Here’s an excerpt of the comment from Dwight Douglas, via RBR:
[When stations say they are “like an iPod on Shuffle,”] they are saying this to their listeners, “We know that you would rather be listening to your iPod right now, but because you can’t, we are going to try to be like an iPod.” That would mean that an iPod is clearly better than radio and what you should be listening to. Radio makes a lot of mistakes in marketing, and this is just another one. Same as putting down Satellite radio in the spots they recorded. The analogy would be a guy keeps talking about his old girl friend while trying to get to second base with his new date. Why talk about her? Why keep throwing this up in her face? Why not just play lots of great music and sound like you are having fun doing it. I am missing something, or has radio gotten a little defensive in its old age?
I have great respect and admiration for Dwight, but in this case I think he’s mistaken.
Everyone understands the primary functionality of an iPod – that it jumbles songs in random order on demand. Radio has been trying to commuicate this for years using terms like “mix” and “variety.” The iPod reference is a metaphor (or, technically, a similie). And metaphors are useful because they allow our minds to make connections they wouldn’t otherwise make.
The fact that the iPod makes “variety” tangible accounts for its metaphorical power. Thus it’s perfectly valid for Radio to draw that comparison. It’s good communication and good messaging and improved comprehension of the fundamental message: There are lots and lots of songs here and you’ll hear them in an unpredictable order.

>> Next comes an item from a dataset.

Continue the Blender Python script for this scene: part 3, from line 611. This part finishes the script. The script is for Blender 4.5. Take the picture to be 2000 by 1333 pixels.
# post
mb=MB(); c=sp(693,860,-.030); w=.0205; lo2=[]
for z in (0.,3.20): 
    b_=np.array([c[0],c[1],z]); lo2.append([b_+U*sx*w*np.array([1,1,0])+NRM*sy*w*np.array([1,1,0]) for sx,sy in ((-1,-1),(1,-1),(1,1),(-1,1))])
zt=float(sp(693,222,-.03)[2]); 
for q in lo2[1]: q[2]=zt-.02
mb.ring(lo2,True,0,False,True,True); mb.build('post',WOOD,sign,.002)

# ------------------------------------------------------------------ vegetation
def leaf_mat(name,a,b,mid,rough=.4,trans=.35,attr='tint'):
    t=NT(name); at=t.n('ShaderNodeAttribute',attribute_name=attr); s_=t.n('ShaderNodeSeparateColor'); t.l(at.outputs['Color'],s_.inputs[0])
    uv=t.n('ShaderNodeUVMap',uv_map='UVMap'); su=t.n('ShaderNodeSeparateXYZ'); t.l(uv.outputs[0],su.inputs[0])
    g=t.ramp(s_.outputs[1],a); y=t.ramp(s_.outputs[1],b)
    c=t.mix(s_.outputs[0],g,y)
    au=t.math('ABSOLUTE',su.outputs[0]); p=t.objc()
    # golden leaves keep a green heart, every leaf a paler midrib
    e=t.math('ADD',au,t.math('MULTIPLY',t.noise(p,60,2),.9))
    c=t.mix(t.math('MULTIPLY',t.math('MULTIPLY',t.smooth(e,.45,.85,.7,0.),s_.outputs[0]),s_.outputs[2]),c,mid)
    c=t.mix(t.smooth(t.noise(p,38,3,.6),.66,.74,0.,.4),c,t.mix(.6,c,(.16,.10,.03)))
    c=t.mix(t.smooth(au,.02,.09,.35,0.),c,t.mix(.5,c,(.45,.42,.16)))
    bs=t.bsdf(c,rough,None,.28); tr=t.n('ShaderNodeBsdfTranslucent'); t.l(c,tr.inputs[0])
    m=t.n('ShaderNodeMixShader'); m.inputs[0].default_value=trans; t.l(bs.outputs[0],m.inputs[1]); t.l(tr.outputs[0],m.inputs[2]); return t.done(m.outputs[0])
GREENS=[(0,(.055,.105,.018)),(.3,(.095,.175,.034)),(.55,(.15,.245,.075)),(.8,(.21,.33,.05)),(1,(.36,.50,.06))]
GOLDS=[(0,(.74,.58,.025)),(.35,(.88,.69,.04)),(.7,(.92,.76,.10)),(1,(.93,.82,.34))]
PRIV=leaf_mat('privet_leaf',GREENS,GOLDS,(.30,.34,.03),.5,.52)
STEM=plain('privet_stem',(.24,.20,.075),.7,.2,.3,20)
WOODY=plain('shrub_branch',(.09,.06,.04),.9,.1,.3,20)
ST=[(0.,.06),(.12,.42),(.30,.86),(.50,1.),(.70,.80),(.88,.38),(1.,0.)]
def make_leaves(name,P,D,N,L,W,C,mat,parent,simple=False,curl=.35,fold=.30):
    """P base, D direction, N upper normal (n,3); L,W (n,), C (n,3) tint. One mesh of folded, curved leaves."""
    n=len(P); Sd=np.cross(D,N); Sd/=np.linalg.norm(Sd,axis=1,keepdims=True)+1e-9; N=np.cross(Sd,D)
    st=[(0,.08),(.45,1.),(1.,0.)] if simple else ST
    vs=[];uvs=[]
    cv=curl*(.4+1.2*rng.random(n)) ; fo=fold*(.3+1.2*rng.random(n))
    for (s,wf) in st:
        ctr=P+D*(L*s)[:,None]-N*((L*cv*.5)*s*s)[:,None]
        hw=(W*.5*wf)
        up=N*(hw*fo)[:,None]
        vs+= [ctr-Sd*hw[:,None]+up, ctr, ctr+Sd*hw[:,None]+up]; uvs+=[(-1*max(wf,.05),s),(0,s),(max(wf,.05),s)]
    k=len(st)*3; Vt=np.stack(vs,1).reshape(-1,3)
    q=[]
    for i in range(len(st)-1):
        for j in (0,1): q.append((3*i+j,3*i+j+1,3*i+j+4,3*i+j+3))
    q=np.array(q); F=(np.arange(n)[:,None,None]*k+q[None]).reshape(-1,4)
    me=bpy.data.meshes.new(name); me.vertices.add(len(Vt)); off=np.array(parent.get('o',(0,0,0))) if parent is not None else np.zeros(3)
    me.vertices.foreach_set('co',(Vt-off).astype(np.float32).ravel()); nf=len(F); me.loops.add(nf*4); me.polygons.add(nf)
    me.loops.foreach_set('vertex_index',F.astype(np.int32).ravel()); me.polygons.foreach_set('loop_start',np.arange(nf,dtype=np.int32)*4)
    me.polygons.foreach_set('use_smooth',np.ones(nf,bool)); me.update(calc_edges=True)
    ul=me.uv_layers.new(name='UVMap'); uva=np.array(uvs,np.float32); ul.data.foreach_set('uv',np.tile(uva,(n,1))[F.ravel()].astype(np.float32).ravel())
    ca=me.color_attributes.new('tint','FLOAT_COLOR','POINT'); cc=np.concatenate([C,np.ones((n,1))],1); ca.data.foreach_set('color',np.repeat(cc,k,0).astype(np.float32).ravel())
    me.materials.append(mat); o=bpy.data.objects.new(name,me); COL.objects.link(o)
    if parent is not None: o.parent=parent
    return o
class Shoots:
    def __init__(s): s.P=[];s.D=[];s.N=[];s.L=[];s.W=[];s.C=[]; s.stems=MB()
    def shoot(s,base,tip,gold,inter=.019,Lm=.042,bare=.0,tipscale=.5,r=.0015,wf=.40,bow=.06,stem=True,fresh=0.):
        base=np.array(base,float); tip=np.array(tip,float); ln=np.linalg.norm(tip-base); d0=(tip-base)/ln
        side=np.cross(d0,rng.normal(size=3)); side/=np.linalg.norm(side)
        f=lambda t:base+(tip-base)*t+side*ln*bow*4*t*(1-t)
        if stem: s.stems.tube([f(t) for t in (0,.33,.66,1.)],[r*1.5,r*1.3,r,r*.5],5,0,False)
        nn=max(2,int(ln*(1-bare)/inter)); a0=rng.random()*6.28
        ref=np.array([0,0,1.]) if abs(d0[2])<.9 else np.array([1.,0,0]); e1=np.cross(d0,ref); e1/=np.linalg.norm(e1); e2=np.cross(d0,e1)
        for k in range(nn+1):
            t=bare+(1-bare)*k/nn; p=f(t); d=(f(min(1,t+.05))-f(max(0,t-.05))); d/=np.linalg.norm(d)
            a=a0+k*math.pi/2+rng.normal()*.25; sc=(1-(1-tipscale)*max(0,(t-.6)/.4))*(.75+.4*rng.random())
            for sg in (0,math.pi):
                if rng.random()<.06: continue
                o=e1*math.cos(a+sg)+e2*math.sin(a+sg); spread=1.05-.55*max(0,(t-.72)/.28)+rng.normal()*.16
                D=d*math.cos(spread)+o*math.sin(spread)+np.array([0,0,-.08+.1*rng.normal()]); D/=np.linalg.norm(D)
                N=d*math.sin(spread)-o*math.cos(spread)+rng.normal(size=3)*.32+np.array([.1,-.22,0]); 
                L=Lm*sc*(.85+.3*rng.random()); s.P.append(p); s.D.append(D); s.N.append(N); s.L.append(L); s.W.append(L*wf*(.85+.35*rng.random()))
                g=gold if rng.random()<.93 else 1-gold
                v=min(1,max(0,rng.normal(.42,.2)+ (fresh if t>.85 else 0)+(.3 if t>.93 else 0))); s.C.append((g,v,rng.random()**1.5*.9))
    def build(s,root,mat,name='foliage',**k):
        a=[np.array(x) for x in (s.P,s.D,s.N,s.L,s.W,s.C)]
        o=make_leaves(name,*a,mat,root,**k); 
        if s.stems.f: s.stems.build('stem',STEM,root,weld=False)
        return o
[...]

It doesn’t at all suggest that an iPod is “better.” No more than me saying “he’s running like a bat out of Hell” suggests a bat is better than the guy doing the running.
None of this means Dwight is wrong in his assertion that, indeed, we should be “playing lots of great music and sound like we’re having fun doing it,” but I take all that as a given.
Nor do I read any defensiveness in Radio’s use of the reference. Acknowledging one of the most important pop cultural trends of the new milennium is not “being defensive,” it’s being awake.
If you ignore iPods they will not go away. In today’s media landscape they are a more potent force than Radio. That’s the way it is. USE iPods, don’t ignore them. And if it makes a useful metaphor, have at it.